The Holmeses then sued, alleging that Goldome had a duty as mortgagee to fairly and equitably manage the mortgage and that Goldome had represented that it would do so. The Holmeses argued that Goldome, by failing to alter the note and mortgage so that they could sell the property before a foreclosure, breached its duty and committed fraud. Goldome moved to dismiss the claims or, in the alternative, for a summary judgment. The trial court entered a summary judgment for Goldome on the merits of the claims. The trial court held that, as a matter of law, Goldome had no duty to alter the terms of the original note to make them more lenient than those that had been bargained for, merely to allow the Holmeses to avoid a foreclosure. The court wrote an opinion elaborating on its holding:
"Cedar Heights argues that the allegations of its complaint include a claim that Goldome failed to exercise fairness and good faith in connection with the sale of the property. However, no evidence has been presented indicating any unfairness in connection with the sale. Furthermore, Cedar Heights was in default in making the payments of interest due under the note and mortgage in November 1991. The foreclosure sale didn't take place until January 15, 1993, approximately one year and two months later. Even after default, Goldome had entered into a consent order permitting the Holmeses to pay Goldome the sum of $21,375.00 per month commencing September 1, 1992, the date of the bankruptcy court's two orders. The Holmeses defaulted on that payment even though no requirement was made at that time that they also pay the due and unpaid installments of interest.

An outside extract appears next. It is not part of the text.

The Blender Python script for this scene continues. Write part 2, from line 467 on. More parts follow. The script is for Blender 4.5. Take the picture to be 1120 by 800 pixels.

"No evidence of any kind has been presented in support of any claim that Goldome acted unfairly or inequitably in connection with the foreclosure sale. Counsel for Cedar Heights does refer to the earlier offer made by Evans at a greater price, but that offer was conditioned on Evans's being allowed to assume the mortgage made by Cedar Heights on more favorable terms. The final purchase by the Evans partnership was for cash. It consequently cannot be compared with an offer based on credit and on obtaining more favorable terms that those set out in the promissory note and mortgage here at issue."
We agree with the trial court's reasoning and adopt this quoted portion of its opinion as part of this Court's opinion. Because we affirm the summary judgment based on a conclusion that the defendants had no liability to the plaintiffs, we need not address the plaintiffs' contention that the court had erred in striking their claim for punitive damages.
AFFIRMED.
HORNSBY, C.J., and ALMON, HOUSTON, and INGRAM, JJ., concur.